-------- Given entries --------
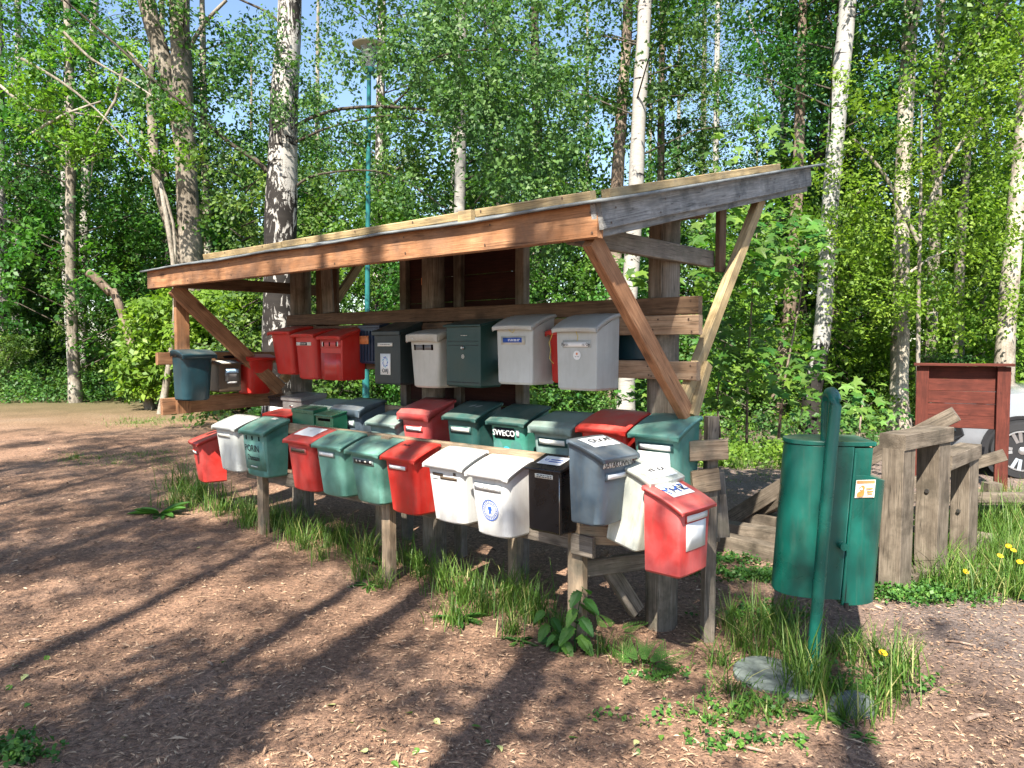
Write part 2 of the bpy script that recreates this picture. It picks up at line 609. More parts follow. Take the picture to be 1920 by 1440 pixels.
# roof
rs_v = []
nU, nV = 40, 8
for j in range(nV + 1):
    for i in range(nU + 1):
        u = UL - .05 + (UR + .065 - UL + .05) * i / nU
        v = VF - .06 + (VR + .16 - VF + .06) * j / nV
        z = roof_z(v) + .152 + .004 * math.sin(u * 5.1) * (1 if j == 0 else .4) + random.uniform(-.0015, .0015)
        rs_v.append((u, v, z))
rs_f = [(j * (nU + 1) + i, j * (nU + 1) + i + 1, (j + 1) * (nU + 1) + i + 1, (j + 1) * (nU + 1) + i) for j in range(nV) for i in range(nU)]
o = link('roof', pydata('roof', rs_v, rs_f, 60), M_roof, shelter)
sm = o.modifiers.new('thickness', 'SOLIDIFY'); sm.thickness = .014; sm.offset = 1
for k in range(17):                                            # roof boards under the felt, seen from below
    v = VF + .075 + k * .14
    T('roof_board', (UL - .02, v, roof_z(v) + .139), (UR - .03, v, roof_z(v) + .139), .134, .02, W_dark, up=up_r)
for u in (UL + .06, UL + .95, UL + 1.85, UL + 2.75, UL + 3.62, UR - .1):
    T('rafter', (u, VF + .03, roof_z(VF + .03) + .075), (u, VR - .02, roof_z(VR - .02) + .075), .048, .10, W_dark, up=up_r)
T('eave_board', (UL, VF, roof_z(VF) + .075), (UR, VF, roof_z(VF) + .075), .045, .15, W_eave)
# gable: wide grey board, narrow lower board showing beneath it
T('gable_board', (UR + .012, VF - .018, roof_z(VF) + .092), (UR + .012, VR, roof_z(VR) + .092), .026, .118, W_grey, up=up_r)
T('gable_board', (UR - .016, VF - .02, roof_z(VF) + .072), (UR - .016, VR - .01, roof_z(VR) + .072), .026, .148, W_grey, up=up_r)
T('gable_board', (UL - .025, VF + .03, roof_z(VF) + .075), (UL - .025, VR, roof_z(VR) + .075), .026, .14, W_grey, up=up_r)
T('rear_board', (UL, VR, roof_z(VR) + .07), (UR - .04, VR, roof_z(VR) + .07), .026, .12, W_grey)
zb_ = .152 + .014 + .021
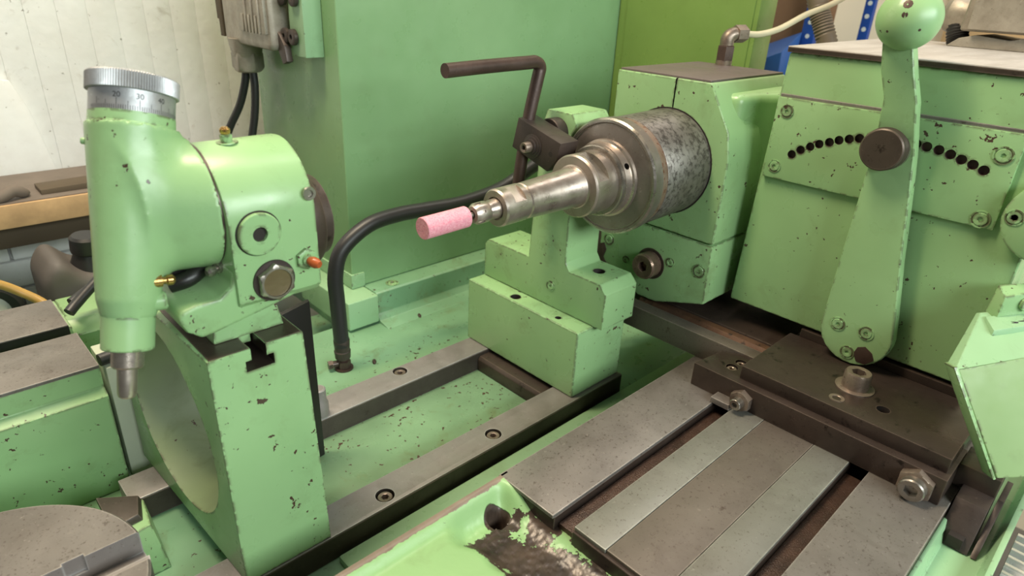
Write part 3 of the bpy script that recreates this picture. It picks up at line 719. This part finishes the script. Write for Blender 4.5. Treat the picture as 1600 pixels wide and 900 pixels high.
--------
Exercise goal - The records above need to be given again exactly. Omit the pictures.

Output of the task -
Write part 2 of the bpy script that recreates this picture. It picks up at line 609. More parts follow. Take the picture to be 1920 by 1440 pixels.
# roof
rs_v = []
nU, nV = 40, 8
for j in range(nV + 1):
    for i in range(nU + 1):
        u = UL - .05 + (UR + .065 - UL + .05) * i / nU
        v = VF - .06 + (VR + .16 - VF + .06) * j / nV
        z = roof_z(v) + .152 + .004 * math.sin(u * 5.1) * (1 if j == 0 else .4) + random.uniform(-.0015, .0015)
        rs_v.append((u, v, z))
rs_f = [(j * (nU + 1) + i, j * (nU + 1) + i + 1, (j + 1) * (nU + 1) + i + 1, (j + 1) * (nU + 1) + i) for j in range(nV) for i in range(nU)]
o = link('roof', pydata('roof', rs_v, rs_f, 60), M_roof, shelter)
sm = o.modifiers.new('thickness', 'SOLIDIFY'); sm.thickness = .014; sm.offset = 1
for k in range(17):                                            # roof boards under the felt, seen from below
    v = VF + .075 + k * .14
    T('roof_board', (UL - .02, v, roof_z(v) + .139), (UR - .03, v, roof_z(v) + .139), .134, .02, W_dark, up=up_r)
for u in (UL + .06, UL + .95, UL + 1.85, UL + 2.75, UL + 3.62, UR - .1):
    T('rafter', (u, VF + .03, roof_z(VF + .03) + .075), (u, VR - .02, roof_z(VR - .02) + .075), .048, .10, W_dark, up=up_r)
T('eave_board', (UL, VF, roof_z(VF) + .075), (UR, VF, roof_z(VF) + .075), .045, .15, W_eave)
# gable: wide grey board, narrow lower board showing beneath it
T('gable_board', (UR + .012, VF - .018, roof_z(VF) + .092), (UR + .012, VR, roof_z(VR) + .092), .026, .118, W_grey, up=up_r)
T('gable_board', (UR - .016, VF - .02, roof_z(VF) + .072), (UR - .016, VR - .01, roof_z(VR) + .072), .026, .148, W_grey, up=up_r)
T('gable_board', (UL - .025, VF + .03, roof_z(VF) + .075), (UL - .025, VR, roof_z(VR) + .075), .026, .14, W_grey, up=up_r)
T('rear_board', (UL, VR, roof_z(VR) + .07), (UR - .04, VR, roof_z(VR) + .07), .026, .12, W_grey)
zb_ = .152 + .014 + .021
Write part 3 of the bpy script that recreates this picture. It picks up at line 719. This part finishes the script. Write for Blender 4.5. Treat the picture as 1600 pixels wide and 900 pixels high.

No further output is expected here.